◆ Required task ◆
Exclude images, then output the remaining data verbatim.

◆ Data for this exercise ◆

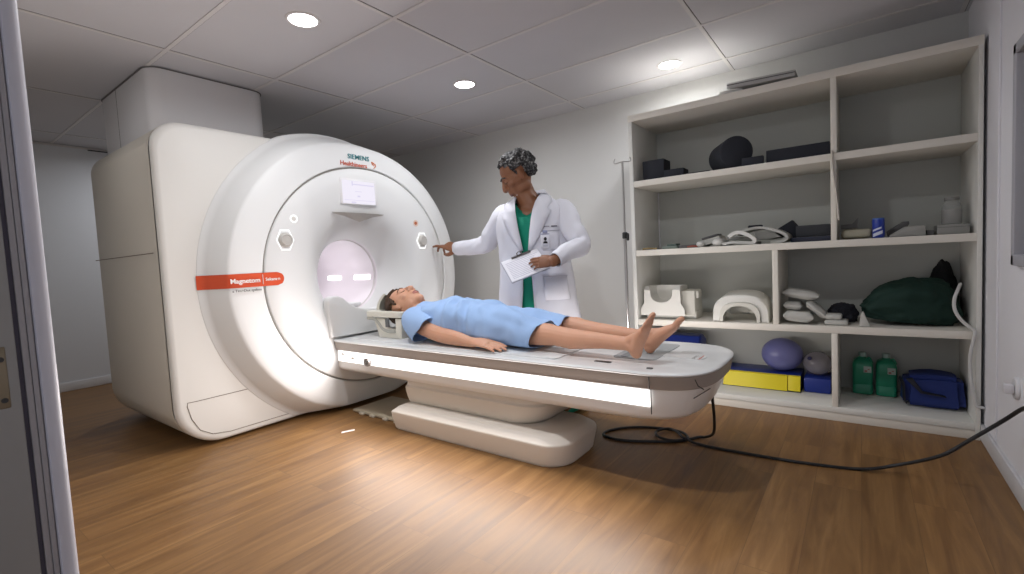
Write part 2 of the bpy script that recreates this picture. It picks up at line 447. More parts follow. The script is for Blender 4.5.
# screen
b = BM(); box2(b, -3.085, -3.0745, 2.10, 2.425, 1.535, 1.728, .004); s_ = obj('screen', b, mat('screen_bezel_white', (.78, .77, .78), .3), scn)
b = BM(); box2(b, -3.0748, -3.0738, 2.117, 2.408, 1.542, 1.713); obj('display', b, emit('display_glow', (.93, .89, 1), .86), s_, smooth=False)
b = BM(); box2(b, -3.0738, -3.0734, 2.20, 2.40, 1.682, 1.690); box2(b, -3.0738, -3.0734, 2.20, 2.21, 1.675, 1.708)
box2(b, -3.0738, -3.0734, 2.13, 2.40, 1.566, 1.569); box2(b, -3.0738, -3.0734, 2.19, 2.23, 1.546, 1.556); box2(b, -3.0738, -3.0734, 2.245, 2.27, 1.592, 1.604); box2(b, -3.0738, -3.0734, 2.225, 2.285, 1.632, 1.636)
obj('display_menu', b, emit('display_lines', (.66, .62, .78), 1.0), s_, smooth=False)
# grip lip below the screen, its grey paints the shade of the underside
b = BM()  # dark strips paint a shadow along one side of each bar
up = [V((-3.079, 2.02, 1.468)), V((-3.045, 2.10, 1.468)), V((-3.025, 2.25, 1.466)), V((-3.045, 2.40, 1.468)), V((-3.079, 2.485, 1.468))]
dn = [V((-3.082, 2.03, 1.462)), V((-3.081, 2.12, 1.446)), V((-3.082, 2.25, 1.405)), V((-3.081, 2.38, 1.446)), V((-3.082, 2.475, 1.462))]
tp = [V((-3.079, p.y, 1.472)) for p in up]
loft(b, [tp, up, dn], False, False, False)
obj('grip_lip', b, mat('lip_shade_grey', (.50, .48, .45), .5), scn, smooth=False)
# controls
def hexring(y, z, r, w, x=FX-.002):
    b = BM(); rings = []
    for rr, h in ((r, x-.004), (r, x+.003), (r-w, x+.003), (r-w, x-.004)):
        rings.append([V((h, y+rr*cos(pi/3*k)*.86, z+rr*sin(pi/3*k)*1.12)) for k in range(6)])
    loft(b, rings, False, False); return b
for y, z in ((1.657, 1.267), (2.881, 1.262)):
    x = -3.079
    obj('control_ring', hexring(y, z, .072, .012, x), emit('control_ring_glow', (1, 1, 1), 1.1), scn, smooth=False)
    b = BM(); lathe(b, [(.048, -.004), (.048, .01), (.044, .02), (.034, .026), (.030, .022), (.001, .023)], (x, y, z), 'X', 32); obj('control_knob', b, mat('knob_grey', (.50, .48, .45), .4), scn)
for y, z, m, mc in ((1.727, 1.41, emit('control_ring_glow', (1, 1, 1), 1.1), M_band), (2.818, 1.412, mat('button_ring_peach', (.75, .58, .48), .5), mat('button_orange', (.45, .12, .04), .5))):
    b = BM(); lathe(b, [(.028, -.003), (.028, .003), (.017, .003), (.016, -.003)], (-3.078, y, z), 'X', 28); r_o = obj('button_ring', b, m, scn)
    b = BM(); lathe(b, [(.0155, -.003), (.014, .003), (.001, .004)], (-3.078, y, z), 'X', 24); obj('button', b, mc, scn)
# red stripe, follows the round front
def surf_x(r):
    P = [(.55, -3.076), (.80, -3.078), (.828, -3.080), (.90, -3.084), (.97, -3.091), (1.010, -3.099), (1.022, -3.104), (1.03, -3.112), (1.092, -3.195), (1.102, -3.212), (1.108, -3.222), (1.125, -3.236), (1.142, -3.246), (1.16, -3.25)]
    for (a, x), (c, z) in zip(P, P[1:]):
        if a <= r <= c: return x+(z-x)*(r-a)/(c-a)
    return P[0][1] if r < P[0][0] else P[-1][1]
def strip(z0, z1, y0, y1, off=.003, n=60, round_end=True):
    b = BM(); rows = []
    ys = [y0+(y1-y0)*i/n for i in range(n+1)]; zm = (z0+z1)/2; h = (z1-z0)/2
    for j in range(9):
        fz = -1+2*j/8; row = []
        for y in ys:
            z = zm+fz*h
            if round_end: yy = min(y, y1-h+h*math.sqrt(max(0, 1-fz*fz)))
            else: yy = y
            row.append(V((surf_x(math.hypot(yy-YC, z-ZM))+off, yy, z)))
        rows.append(row)
    loft(b, rows, False, False, False); return b
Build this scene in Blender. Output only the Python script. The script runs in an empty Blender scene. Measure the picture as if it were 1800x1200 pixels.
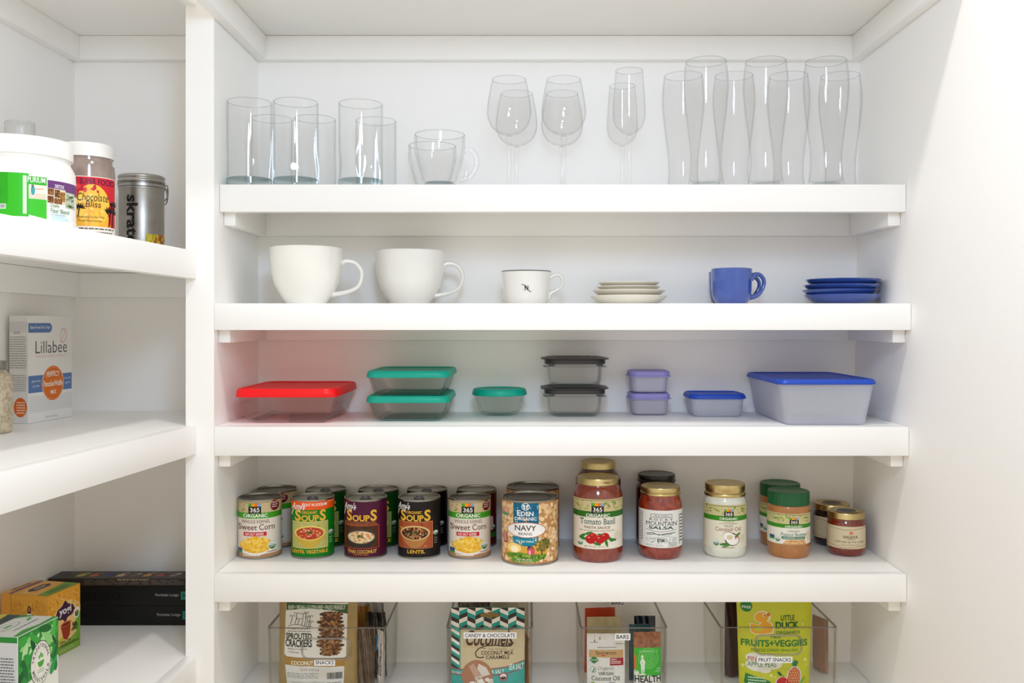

◆ Completed exercise ◆
Write part 2 of the bpy script that recreates this picture. It picks up at line 447. More parts follow. The script is for Blender 4.5.
# screen
b = BM(); box2(b, -3.085, -3.0745, 2.10, 2.425, 1.535, 1.728, .004); s_ = obj('screen', b, mat('screen_bezel_white', (.78, .77, .78), .3), scn)
b = BM(); box2(b, -3.0748, -3.0738, 2.117, 2.408, 1.542, 1.713); obj('display', b, emit('display_glow', (.93, .89, 1), .86), s_, smooth=False)
b = BM(); box2(b, -3.0738, -3.0734, 2.20, 2.40, 1.682, 1.690); box2(b, -3.0738, -3.0734, 2.20, 2.21, 1.675, 1.708)
box2(b, -3.0738, -3.0734, 2.13, 2.40, 1.566, 1.569); box2(b, -3.0738, -3.0734, 2.19, 2.23, 1.546, 1.556); box2(b, -3.0738, -3.0734, 2.245, 2.27, 1.592, 1.604); box2(b, -3.0738, -3.0734, 2.225, 2.285, 1.632, 1.636)
obj('display_menu', b, emit('display_lines', (.66, .62, .78), 1.0), s_, smooth=False)
# grip lip below the screen, its grey paints the shade of the underside
b = BM()  # dark strips paint a shadow along one side of each bar
up = [V((-3.079, 2.02, 1.468)), V((-3.045, 2.10, 1.468)), V((-3.025, 2.25, 1.466)), V((-3.045, 2.40, 1.468)), V((-3.079, 2.485, 1.468))]
dn = [V((-3.082, 2.03, 1.462)), V((-3.081, 2.12, 1.446)), V((-3.082, 2.25, 1.405)), V((-3.081, 2.38, 1.446)), V((-3.082, 2.475, 1.462))]
tp = [V((-3.079, p.y, 1.472)) for p in up]
loft(b, [tp, up, dn], False, False, False)
obj('grip_lip', b, mat('lip_shade_grey', (.50, .48, .45), .5), scn, smooth=False)
# controls
def hexring(y, z, r, w, x=FX-.002):
    b = BM(); rings = []
    for rr, h in ((r, x-.004), (r, x+.003), (r-w, x+.003), (r-w, x-.004)):
        rings.append([V((h, y+rr*cos(pi/3*k)*.86, z+rr*sin(pi/3*k)*1.12)) for k in range(6)])
    loft(b, rings, False, False); return b
for y, z in ((1.657, 1.267), (2.881, 1.262)):
    x = -3.079
    obj('control_ring', hexring(y, z, .072, .012, x), emit('control_ring_glow', (1, 1, 1), 1.1), scn, smooth=False)
    b = BM(); lathe(b, [(.048, -.004), (.048, .01), (.044, .02), (.034, .026), (.030, .022), (.001, .023)], (x, y, z), 'X', 32); obj('control_knob', b, mat('knob_grey', (.50, .48, .45), .4), scn)
for y, z, m, mc in ((1.727, 1.41, emit('control_ring_glow', (1, 1, 1), 1.1), M_band), (2.818, 1.412, mat('button_ring_peach', (.75, .58, .48), .5), mat('button_orange', (.45, .12, .04), .5))):
    b = BM(); lathe(b, [(.028, -.003), (.028, .003), (.017, .003), (.016, -.003)], (-3.078, y, z), 'X', 28); r_o = obj('button_ring', b, m, scn)
    b = BM(); lathe(b, [(.0155, -.003), (.014, .003), (.001, .004)], (-3.078, y, z), 'X', 24); obj('button', b, mc, scn)
# red stripe, follows the round front
def surf_x(r):
    P = [(.55, -3.076), (.80, -3.078), (.828, -3.080), (.90, -3.084), (.97, -3.091), (1.010, -3.099), (1.022, -3.104), (1.03, -3.112), (1.092, -3.195), (1.102, -3.212), (1.108, -3.222), (1.125, -3.236), (1.142, -3.246), (1.16, -3.25)]
    for (a, x), (c, z) in zip(P, P[1:]):
        if a <= r <= c: return x+(z-x)*(r-a)/(c-a)
    return P[0][1] if r < P[0][0] else P[-1][1]
def strip(z0, z1, y0, y1, off=.003, n=60, round_end=True):
    b = BM(); rows = []
    ys = [y0+(y1-y0)*i/n for i in range(n+1)]; zm = (z0+z1)/2; h = (z1-z0)/2
    for j in range(9):
        fz = -1+2*j/8; row = []
        for y in ys:
            z = zm+fz*h
            if round_end: yy = min(y, y1-h+h*math.sqrt(max(0, 1-fz*fz)))
            else: yy = y
            row.append(V((surf_x(math.hypot(yy-YC, z-ZM))+off, yy, z)))
        rows.append(row)
    loft(b, rows, False, False, False); return b
Build this scene in Blender. Output only the Python script. The script runs in an empty Blender scene. Measure the picture as if it were 1800x1200 pixels.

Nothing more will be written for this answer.